Carpenter v. Drury

Chapman, C. J.

The defendant, as indorser of the note in suit, is liable, unless the defence which he sets up is valid on the ground that it will avoid circuity of action. In order to determine whether it will do this, it is necessary to trace the relations that exist between the parties. By reference to the case of Wallis v. Carpenter, 13 Allen, 19, it appears that Reuben Carpenter and Frederick O. Wallis were copartners in business, and made the note as such. They were also copartners with Drury, the defendant. They dissolved their own copartnership, and settled their affairs by a reference to arbitrators. They also settled their affairs with Drury by a reference to the same arbitrators. The plaintiff made an agreement with Wallis, guaranteeing to Wallis, under a penalty of $1500, that Reuben Carpenter should perform such award as the arbitrators should make between him and Wallis.
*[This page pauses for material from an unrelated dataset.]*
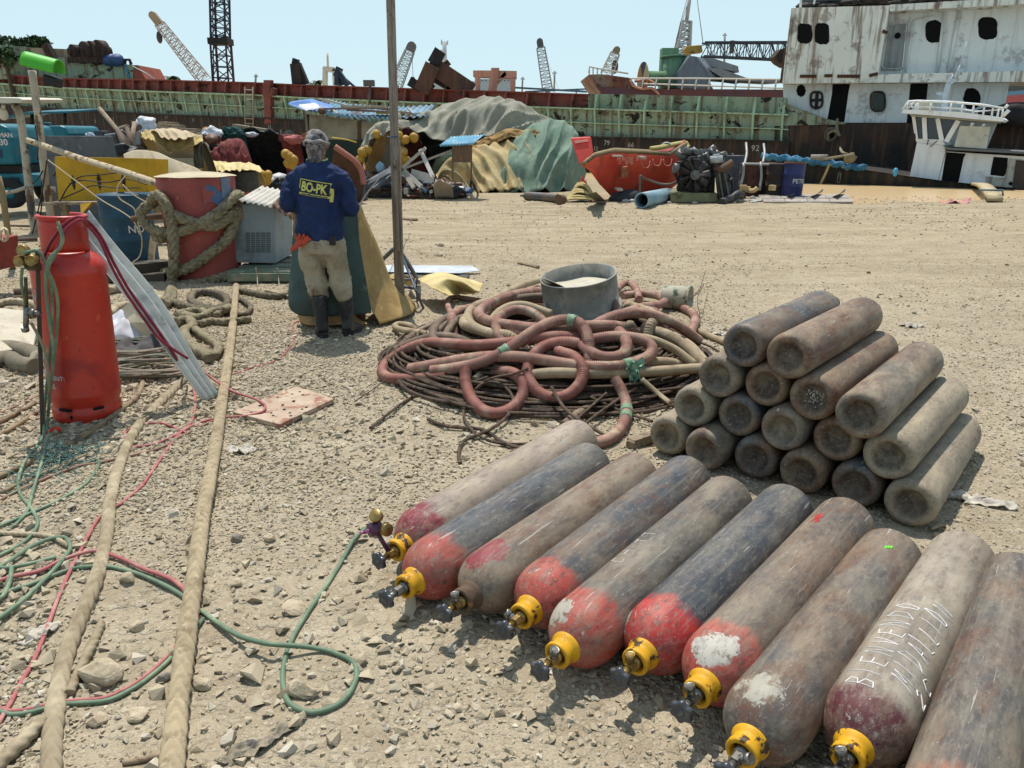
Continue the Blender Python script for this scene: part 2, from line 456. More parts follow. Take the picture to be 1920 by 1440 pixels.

A part of the award was, that Reuben Carpenter should save Wallis harmless from the payment of the note in suit. The award not having been performed, Wallis has sued the plaintiff on his guaranty, and recovered judgment for the penalty and taken out execution for $324.72, and the plaintiff has satisfied. If the plaintiff shall recover against Drury in this action, Drury may pay the judgment and recover of Reuben Carpenter and Wallis as makers, and if Wallis shall pay the judgment he may, at his election, have a scire facias to recover the amount against the plaintiff. But the defendant cannot have a scire facias on the judgment, or avail himself of it in any way; nor can he compel Wallis to enforce it. As there is no legal remedy which the defendant can enforce against the plaintiff by any circuit), there is no remedy which the court can apply directly in this action to prevent such circuity.